Earlier, colorization was done by hand using the Pathéchrome or the Handschiegl color process. Due to certain limitations of hand colorization methods, digital or computerized colorization was developed in the 1970s. Sadly, the method of hand-coloring black-and-white films or projecting them with different color filters are not in use anymore, as the movies that are shot today, are shot in color, either digitally or on specialized films. But if we were to color old black-and-white movies, documentaries, or news programs, digital colorization is used. Today, if at all movies are shot in black-and-white, they are colorized using various video editing software, like Final Cut Pro 7, Adobe Premiere Pro CC, etc. In this article we’ll have a look at the different techniques of coloring black-and-white films.
Hand Colorization
Hand colorization means adding color in the form of tints to black-and-white films by hand. It was a difficult and tedious manual process, which was carried out for each individual print of the movie that was being colored. The two widely-used methods of hand colorization were, Pathéchrome stencil system (invented in 1905) and the Handschiegl color process (invented in 1916).
Pathéchrome Stencil System
The 1903 French movie La Vie et la passion de Jésus Christ, was one of the first to use the Pathéchrome process.
The Pathéchrome stencil system was also called the Pathécolor. This process made use of stencils that were cut manually. The method required the use of a device called the pathograph. The working of this method is as follows –
- First, the print was projected using an opaque glass; a celluloid film strip was placed on the same projection area so that a technician could trace out the borders or elements in the shot, that were to be colored.
- After the stencil was cut, it was put along with the movie print and processed in the pathograph, where color was applied to the positive print using a velvet ribbon.
- A series of brushes were used to apply color to the velvet ribbon, to prevent overflow of color on the print.
- A single stencil was used for applying one color. Every time a new color was added, a new stencil had to be cut.
However, this process had some drawbacks – it was time-consuming and very expensive.

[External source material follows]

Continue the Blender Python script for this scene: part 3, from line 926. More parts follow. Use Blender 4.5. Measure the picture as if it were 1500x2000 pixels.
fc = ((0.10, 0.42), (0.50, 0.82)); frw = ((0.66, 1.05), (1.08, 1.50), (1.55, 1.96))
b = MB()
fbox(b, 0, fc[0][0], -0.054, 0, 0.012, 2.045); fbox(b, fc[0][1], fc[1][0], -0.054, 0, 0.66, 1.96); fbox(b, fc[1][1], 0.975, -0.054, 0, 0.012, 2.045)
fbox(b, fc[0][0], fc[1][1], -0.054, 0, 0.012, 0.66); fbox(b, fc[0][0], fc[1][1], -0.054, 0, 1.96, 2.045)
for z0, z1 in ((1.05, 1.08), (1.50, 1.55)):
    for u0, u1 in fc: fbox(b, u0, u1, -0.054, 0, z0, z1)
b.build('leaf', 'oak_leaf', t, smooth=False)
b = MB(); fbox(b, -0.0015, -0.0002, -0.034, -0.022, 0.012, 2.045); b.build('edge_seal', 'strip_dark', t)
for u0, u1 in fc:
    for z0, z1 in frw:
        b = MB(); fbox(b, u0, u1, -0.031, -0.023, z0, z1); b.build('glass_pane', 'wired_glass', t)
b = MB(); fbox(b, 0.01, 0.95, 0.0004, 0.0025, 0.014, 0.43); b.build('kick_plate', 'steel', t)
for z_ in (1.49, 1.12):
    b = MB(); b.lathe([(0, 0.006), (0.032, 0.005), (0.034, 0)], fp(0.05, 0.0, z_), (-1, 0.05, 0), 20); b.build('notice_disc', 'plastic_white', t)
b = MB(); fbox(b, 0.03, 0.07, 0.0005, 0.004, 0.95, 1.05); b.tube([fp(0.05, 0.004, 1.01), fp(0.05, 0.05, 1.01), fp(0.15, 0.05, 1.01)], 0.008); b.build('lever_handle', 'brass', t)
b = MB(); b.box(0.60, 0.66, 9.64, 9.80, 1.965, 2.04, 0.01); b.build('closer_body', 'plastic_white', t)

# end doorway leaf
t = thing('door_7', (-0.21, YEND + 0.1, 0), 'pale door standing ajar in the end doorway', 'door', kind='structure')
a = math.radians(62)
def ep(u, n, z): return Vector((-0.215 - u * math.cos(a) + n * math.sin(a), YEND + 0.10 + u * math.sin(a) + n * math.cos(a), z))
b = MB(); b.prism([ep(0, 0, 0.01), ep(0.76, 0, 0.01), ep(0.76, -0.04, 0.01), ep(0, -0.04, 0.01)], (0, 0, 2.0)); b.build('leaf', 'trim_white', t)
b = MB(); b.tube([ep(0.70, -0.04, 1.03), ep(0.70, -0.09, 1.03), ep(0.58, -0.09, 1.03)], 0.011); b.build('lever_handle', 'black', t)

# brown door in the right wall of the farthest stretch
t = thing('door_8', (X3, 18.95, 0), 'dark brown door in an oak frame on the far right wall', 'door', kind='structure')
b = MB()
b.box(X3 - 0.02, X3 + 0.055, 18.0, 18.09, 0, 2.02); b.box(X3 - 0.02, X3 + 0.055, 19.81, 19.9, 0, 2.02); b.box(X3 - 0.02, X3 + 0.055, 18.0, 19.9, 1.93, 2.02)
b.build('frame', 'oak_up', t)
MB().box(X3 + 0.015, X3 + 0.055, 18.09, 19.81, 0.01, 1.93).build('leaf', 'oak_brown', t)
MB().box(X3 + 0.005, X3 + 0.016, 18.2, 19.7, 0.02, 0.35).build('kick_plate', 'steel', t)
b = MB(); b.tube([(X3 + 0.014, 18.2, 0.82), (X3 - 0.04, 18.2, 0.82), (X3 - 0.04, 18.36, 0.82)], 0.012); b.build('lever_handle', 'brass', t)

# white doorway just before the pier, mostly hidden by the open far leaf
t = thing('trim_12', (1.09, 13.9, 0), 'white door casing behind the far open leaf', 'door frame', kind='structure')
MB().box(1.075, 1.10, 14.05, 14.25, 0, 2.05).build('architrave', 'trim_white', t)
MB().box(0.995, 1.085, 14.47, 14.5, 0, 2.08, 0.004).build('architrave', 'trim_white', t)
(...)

The Handschiegl Color Process
The 1917 movie Joan the Woman, was the first movie to use this coloring technique to add a dramatic effect for the scene of Joan of Arc burning at the stake.
The Handschiegl process was invented in 1916 by Max Handschiegl and Alvin W. Wyckoff. They invented this process for the movie Joan the Woman, which was released in 1917. Following its invention in 1916, this process became the most widely-used artificial coloring process in motion pictures. Given below is the working of this coloring method –
- Cinematographic films that were exposed, developed, and ready for screening were used for colorization.
- Color was added to selected portions of the film by transferring the color (opaque paint, synthetic or aniline dyes, soluble ink, etc.) on to the negative.
- After this, a duplicate negative print was made and worked on. This duplicate print was developed using a tanning developer.
- Once the prints were developed, the areas that were colored (in the original negative), acquired a soft texture and were capable of absorbing the dyes, which were used in the coloring process.
- This duplicate print was aligned laterally with a positive print, and was repetitively passed through dye transfer machines.
- The drum in the dye transfer machine presses the two prints, so that the color from the negative print gets transferred to the positive print.
Drawbacks of this process – complexity in the working process and the application of maximum three colors.
Digital Colorization
The 1937 film Topper was one of the first few films that was digitally colorized and redistributed in the 1980s.
Digital colorization was a process that was developed during the 1970s by Wilson Markle. Initially, when digital or computerized colorization was introduced, the quality of the end product was not very good. The contrast was soft and pale, and the color looked flat and washed out. After 1980, this technology showed some remarkable improvements, and the movies that were reprinted in color looked fabulous.
Computerized colorization is a process that requires labor, and those working on this process are called technicians or video editors. To colorize monochrome movies digitally, the best print of the movie has to be first transferred on to a computer, using software specially made for this process. Explained below is the conventional way of digitally colorizing black-and-white footage –
- A range of gray is associated with every object present in a shot. The colorizing software enables the computer to recognize every movement of these objects, based on the concentration of gray in the object.
- The differences in brightness and contrast are also corrected wherever necessary.
- Once the above step is accomplished, the editor selects a color for every object that needs coloring.
- Color is applied to the objects, maintaining continuity in shade and density, especially when new elements enter the frame.
- The technician has to track the regions from one frame to the other where movement occurs, and also identify the regions that have fuzzy or complex boundaries.
Let’s take a scene to explain the process better. A girl is sitting in a room and looking into a bag. Five seconds later, a woman enters the room. In this case, the editor selects colors for all the objects or elements of the room in the frame, namely the girl, the bag, and the wall. Once he selects the colors, he adds them to each and every frame containing the scene, matching it with the girl’s movements. When the woman enters the room, the editor has to repeat the same process with the woman as well as the girl, maintaining the continuity of the previous shot.
Latest in Digital Colorization
Today, there are various video editing software like Final Cut Pro 7, Adobe Premiere Pro CC, Vegas™ Pro 12, etc. that have made the process of colorization very easy. All you have to do is transfer the film to your computer, and start editing it by using these software. You can give special effects, filters, shadow, luminosity, change, remove, or add colors, with just the click of your mouse. Video editing has become so advanced, that multiple frames can be selected and edited simultaneously.
Today we see our movies in color due to the innovative drive of our past filmmakers. The beauty with which they made their films and meticulously colored them is remarkable. The techniques used today are much faster, and the quality of prints coming out today are far more superior than what it was earlier.